Müziğin kültür içinde incelenme ve
araştırılması yeni değildir. Misyoner hareketleri ile birlikte
başlayan “öteki”lere ilginin içinde müzik olgusu da vardır. Fakat
müziğin kuramsal bir çerçeve içinde, belirli bir bakış açısından
ve nedensellikle ele alınması, yani bilimsel yöntemle incelenmesi
on dokuzuncu yüzyılla birlikte olmuştur. Müziğin bu dönemlerde
incelenmeye başlanmasının nedenlerinin başında ulusçuluk akımları
gelir. Bilindiği gibi ulusçuluk akımları Avrupada, ülkelerin kendi
değerlerini bulmak için tarihe yönelmeleri ile başlamıştır.

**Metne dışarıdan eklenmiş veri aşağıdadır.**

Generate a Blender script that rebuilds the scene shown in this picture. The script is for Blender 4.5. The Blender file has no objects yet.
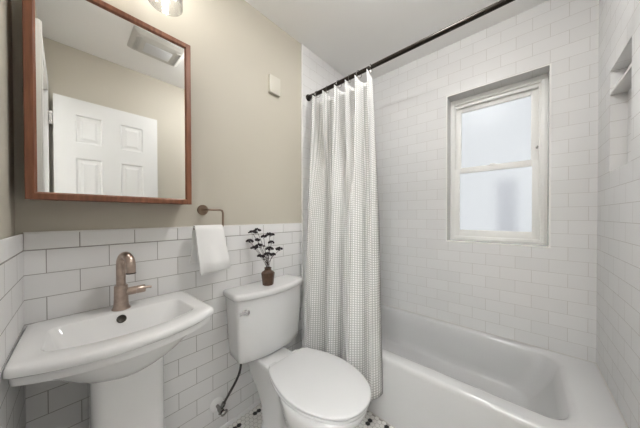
import bpy, bmesh, math, random
from mathutils import Vector, Matrix
from math import sin, cos, pi, radians
random.seed(7)
S = bpy.context.scene
COL = S.collection

# ------------------------------------------------------------------ camera
CAM = Vector((0.094, -1.221, 1.168))
yaw, pit, rol = radians(48.2432), radians(-0.4969), radians(-0.1512)
F = Vector((sin(yaw)*cos(pit), cos(yaw)*cos(pit), sin(pit)))
R = Vector((cos(yaw), -sin(yaw), 0)); U = R.cross(F)
R2 = R*cos(rol) + U*sin(rol); U2 = -R*sin(rol) + U*cos(rol)
cd = bpy.data.cameras.new('camera'); cam = bpy.data.objects.new('camera', cd); COL.objects.link(cam)
cd.sensor_width = 36.0; cd.lens = 226.7456/640*36.0; cd.shift_y = 3.82/640; cd.clip_start = 0.01
cam.matrix_world = Matrix(((R2.x, U2.x, -F.x, CAM.x), (R2.y, U2.y, -F.y, CAM.y), (R2.z, U2.z, -F.z, CAM.z), (0, 0, 0, 1)))
S.camera = cam

# ------------------------------------------------------------------ world, lights, exposure
w = bpy.data.worlds.new('World'); S.world = w; w.use_nodes = True
bg = w.node_tree.nodes['Background']; bg.inputs[0].default_value = (0.955, 0.98, 1.0, 1); bg.inputs[1].default_value = 0.585
HALL_FILL_POWER = 88.0
BULB = 58.0
DOME_FILL = 39.0
S.view_settings.view_transform = 'Standard'
S.view_settings.look = 'None'
S.view_settings.gamma = 1.0
S.view_settings.use_curve_mapping = False
S.view_settings.exposure = 0.47

def area_lamp(name, loc, size, power, color, rot):
    l = bpy.data.lights.new(name, 'AREA'); l.shape = 'RECTANGLE'; l.size, l.size_y = size; l.energy = power; l.color = color
    o = bpy.data.objects.new(name, l); COL.objects.link(o); o.location = loc; o.rotation_euler = rot
    return o
area_lamp('hall_fill_light', (-1.30, -1.75, 1.75), (0.25, 0.6), HALL_FILL_POWER, (0.97, 0.985, 1.0), (pi, 0, 0))  # added fill: bounces off the hall ceiling and in through the doorway

# ------------------------------------------------------------------ constants
XW, YN, H = 2.011, -1.524, 2.44        # window wall, far end wall, ceiling height
TOPC = 1.112                           # top of the tiled wainscot
XE = 1.271                             # where the tub surround starts

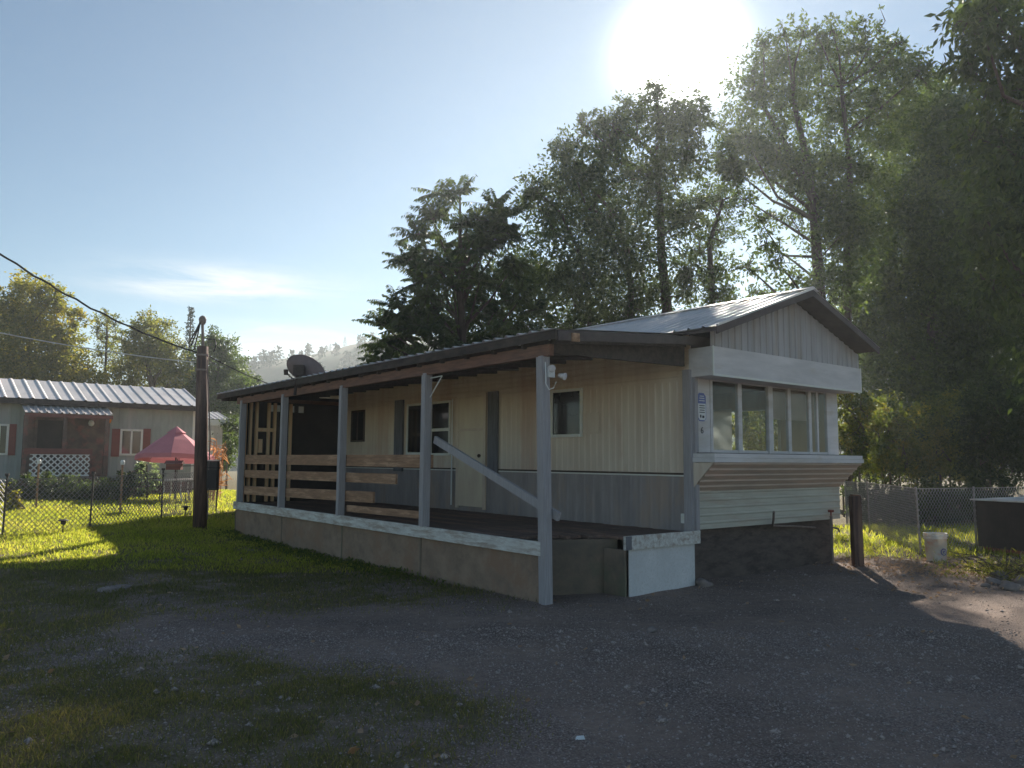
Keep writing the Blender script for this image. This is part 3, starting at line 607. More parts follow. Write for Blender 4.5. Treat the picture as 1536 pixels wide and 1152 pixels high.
tree('broadleaf_tree', 'slim forked broadleaf tree beside the bright gap in the trees', 'tree', 33,
     [(1085,300,30),(1100,265,30),(1078,345,34),(1076,405,26),(1052,300,26),(1075,440,34),(1098,458,20),(1050,380,26)],
     .16, .85, M['crown_green'], [[(1070,690),(1069,460),(1064,365),(1085,300)]], BG, 1.2, bark='bark_dark', tr=.22)
tree('poplar_tree', 'tallest poplar with upright shoots along its top right of the sun', 'tree', 32,
     [(1168,88,40),(1230,80,42),(1290,75,42),(1340,92,38),(1378,112,30),(1128,140,38),(1108,195,36),(1095,235,30),(1180,150,52),(1258,150,58),(1330,165,56),(1152,232,44),(1222,250,62),(1295,255,62),(1096,250,24),(1268,345,46),(1275,350,60),(1268,420,46),(1145,70,14,2.6),(1178,52,12,3),(1205,50,12,3),(1248,44,13,3),(1285,42,12,3),(1318,46,12,3),(1226,52,10,3),(1345,66,12,2.6),(1128,104,14,2),(1245,300,40),(1140,330,26,1,1.0,.6),(1165,390,26,1,-1,.6),(1118,300,24,1,.5,.5),(1150,365,24,1,.2,.4),(1122,400,24,1,-.6,.45),(1186,325,26,1,.4,.45),(1190,425,28,1,-.3,.6),(1138,440,22,1,.8,.6),(1125,222,30),(1165,243,32),(1197,262,28)],
     .19, 1.1, M['crown_green'], [[(1232,700),(1231,460),(1222,330),(1210,240),(1190,150)],[(1275,700),(1270,420),(1275,250),(1262,130)],[(1232,700),(1224,300),(1180,220),(1140,150)]], BG, 1.6, bark='bark_dark', tr=.34)
tree('broadleaf_tree', 'wide dark broadleaf tree filling the background right of the home gable', 'tree', 38,
     [(1370,190,62),(1425,170,60),(1480,230,76),(1395,270,72),(1465,330,80),(1350,320,64),(1400,400,80),(1325,420,66),(1480,430,80),(1300,480,54),(1365,500,74),(1440,520,80),(1530,330,80),(1540,470,80),(1290,545,44),(1340,580,60),(1420,600,70),(1510,590,76)],
     .24, 1.6, M['crown_green'], [[(1400,710),(1398,500),(1400,330),(1390,240)],[(1465,710),(1462,470),(1470,300)]], BG, 2.0, bark='bark_dark', tr=.36)
tree('walnut_tree', 'nearest tree with large drooping leaves leaning in at the top right corner', 'tree', 19.5,
     [(1470,28,52),(1520,60,66),(1452,92,34),(1445,22,26),(1560,130,80),(1490,130,50),(1560,260,90),(1510,225,60),(1580,400,100),(1535,340,60),(1640,540,90),(1610,500,50),(1500,-30,60),(1650,640,70),(1480,330,46),(1450,200,30),(1490,420,44)],
     .27, 1.35, M['crown_green'], [[(1610,760),(1606,500),(1590,300),(1560,150),(1520,40)]], BG, 1.3, droop=1.2, tr=.26, aspect=.36)
SH = 'thicket shrubs beyond the right fence'
for (u, v, Y, bl, mt, lb) in (
    (1275,700,25,[(1275,640,32),(1290,675,32),(1262,600,30),(1300,620,26),(1265,690,24)],'shrub_leaf','yellow green shrub growing against the right end of the mobile home'),
    (1335,705,27,[(1335,660,36),(1360,690,34),(1320,690,30),(1345,625,32),(1310,640,26)],'shrub_leaf','bushy sunlit shrub standing behind the left half of the right fence'),
    (1410,705,28,[(1405,665,38),(1430,690,34),(1390,690,30),(1420,630,36),(1445,650,30)],'crown_olive','dark shrub with few bright leaves behind the middle of the right fence'),
    (1300,712,34,[(1290,690,30),(1310,660,34),(1280,650,26),(1320,695,28),(1300,705,20)],'crown_dark','dark far shrub between the bollard and the fence corner'),
    (1375,712,33,[(1370,690,34),(1385,660,36),(1355,700,24),(1400,700,28),(1345,670,26)],'crown_dark','dark far shrub directly above the white bucket'),
    (1450,712,32,[(1450,690,36),(1430,700,26),(1475,695,30),(1460,660,34)],'crown_olive','olive far shrub above the corner of the right fence'),
    (1135,705,27,[(1120,640,34),(1150,660,34),(1175,630,30),(1105,675,28),(1140,610,28),(1170,680,28)],'shrub_leaf','sunlit shrub seen through the front windows of the mobile home'),
    (1310,775,22.5,[(1290,752,24),(1315,748,26),(1340,752,26),(1325,770,20),(1300,772,18)],'crown_dark','low dark bush right behind the left fence panel'),
    (1385,775,23,[(1365,750,26),(1395,748,28),(1420,752,26),(1380,772,20),(1410,772,20)],'crown_dark','low dark bush right behind the fence above the white bucket'),
    (1460,775,23.5,[(1445,748,26),(1475,745,30),(1505,748,30),(1460,770,22)],'crown_dark','low dark bush behind the fence post left of the box cart'),
    (1485,715,25,[(1480,670,42),(1515,690,40),(1460,640,36),(1500,620,44),(1540,650,44),(1470,700,30)],'crown_dark','dark dense shrub rising behind the pale topped bin')):
    tree('shrub', lb, 'shrub', Y, bl, .13, 1.15, M[mt], [[(u,v),(u+4,v-40)],[(u+14,v),(u+22,v-45)],[(u-12,v),(u-16,v-35)]], SH, .8, tr=.05, twigs=4)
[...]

Böylece bugünün ulusal kimliğini oluşturmak için kültürel arka
planına yönelenler, kültürel değerlerden biri olan müziği de ihmal
etmemişlerdir. Müziği kendi başına ele almanın, inceleme ve
araştırmanın yolu disiplinlerarası çalışmaktan geçer.
Müziği
incelemek, herhangi bir şeyi incelemekten farklı düşünülmemelidir.
Bilindiği gibi inceleme için “ne, nasıl ve neden” soruları bize
yol gösterici özellik taşır. Müzik olgusunu bu sorulara yanıt
arayarak ele almak bilimsel müzik incelemesinin başlangıcını
oluşturur. Müzik yapmak ve müziği incelemek iki ayrı eylemdir.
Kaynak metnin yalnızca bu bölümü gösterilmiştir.